§ Material provided:

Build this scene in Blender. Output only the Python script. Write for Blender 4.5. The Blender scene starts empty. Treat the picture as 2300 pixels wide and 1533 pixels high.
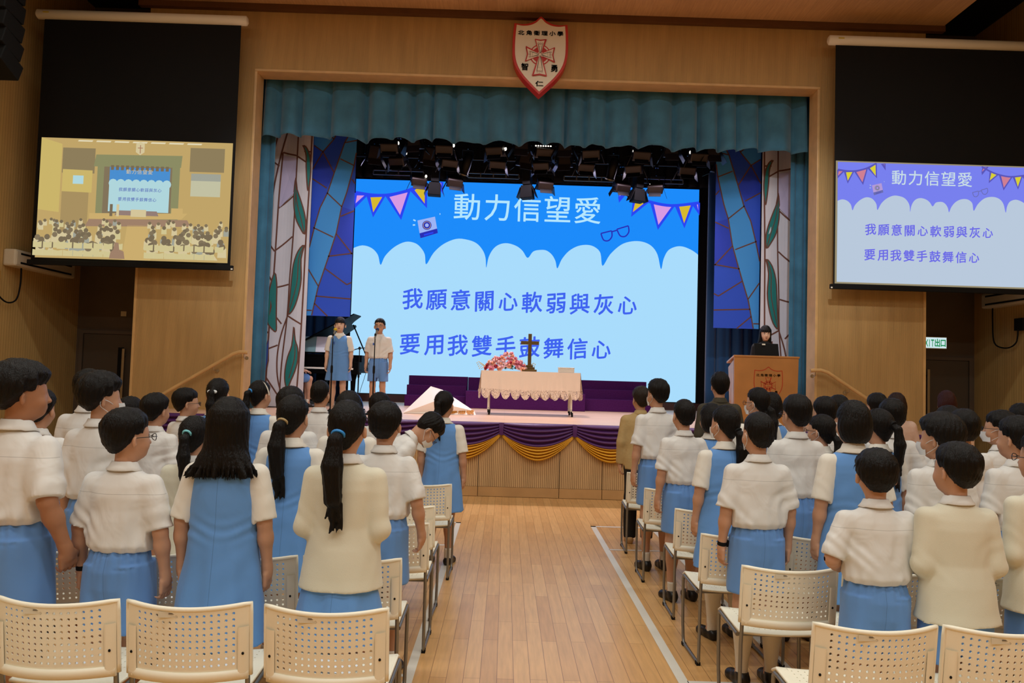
import bpy, bmesh, math, random
import numpy as np
from mathutils import Vector, Matrix
sc = bpy.context.scene
C = sc.collection
PI = math.pi
rnd = random.Random(7)

# ------------------------------------------------------------------ camera
cam = bpy.data.cameras.new('camera'); cam.sensor_width = 36.0; cam.lens = 36.0 * 1700 / 2300
cam.clip_end = 200
co = bpy.data.objects.new('camera', cam); C.objects.link(co)
_r, _u = Vector((.999527, -.008219, .029627)), Vector((-.029966, -.044661, .998553))
_w = _u.cross(_r).normalized(); _u = _r.cross(_w).normalized()
co.matrix_world = Matrix(((_r.x, _u.x, -_w.x, 0), (_r.y, _u.y, -_w.y, 0), (_r.z, _u.z, -_w.z, 1.717), (0, 0, 0, 1)))
sc.camera = co
# ------------------------------------------------------------------ exposure, world
sc.view_settings.view_transform = 'Standard'; sc.view_settings.look = 'None'
sc.view_settings.gamma = 1.0; sc.view_settings.use_curve_mapping = False
sc.view_settings.exposure = 0.0
W = bpy.data.worlds.new('world'); sc.world = W; W.use_nodes = True
W.node_tree.nodes['Background'].inputs[0].default_value = (1.0, .82, .60, 1)
W.node_tree.nodes['Background'].inputs[1].default_value = .02
# ------------------------------------------------------------------ lights of the hall and the stage, banner fill added
def area(name, loc, sx, sy, power, col, target=None, spread=PI):
    l = bpy.data.lights.new(name, 'AREA'); l.shape = 'RECTANGLE'; l.size = sx; l.size_y = sy
    l.energy = power; l.color = col; l.spread = spread
    o = bpy.data.objects.new(name, l); C.objects.link(o); o.location = loc
    if target is not None:
        o.rotation_euler = (Vector(target) - Vector(loc)).to_track_quat('-Z', 'Y').to_euler()
    return o
def spot(name, loc, target, power, col, ang=40, blend=.6, rad=.12):
    l = bpy.data.lights.new(name, 'SPOT'); l.energy = power; l.color = col
    l.spot_size = math.radians(ang); l.spot_blend = blend; l.shadow_soft_size = rad
    o = bpy.data.objects.new(name, l); C.objects.link(o); o.location = loc
    o.rotation_euler = (Vector(target) - Vector(loc)).to_track_quat('-Z', 'Y').to_euler()
    return o
WARM = (.97, 1.0, .93)
for yy, pw in ((4.6, 170), (1.2, 220), (-2.4, 290)):
    area('hall_light', (.4, yy, 7.22), 11.0, .35, pw, WARM)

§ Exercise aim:
Take the lines from the start of the material to the line with "rnd = random.Random(7)", both included, and transcribe them exactly without the pictures.

§ Output of the exercise:
Build this scene in Blender. Output only the Python script. Write for Blender 4.5. The Blender scene starts empty. Treat the picture as 2300 pixels wide and 1533 pixels high.
import bpy, bmesh, math, random
import numpy as np
from mathutils import Vector, Matrix
sc = bpy.context.scene
C = sc.collection
PI = math.pi
rnd = random.Random(7)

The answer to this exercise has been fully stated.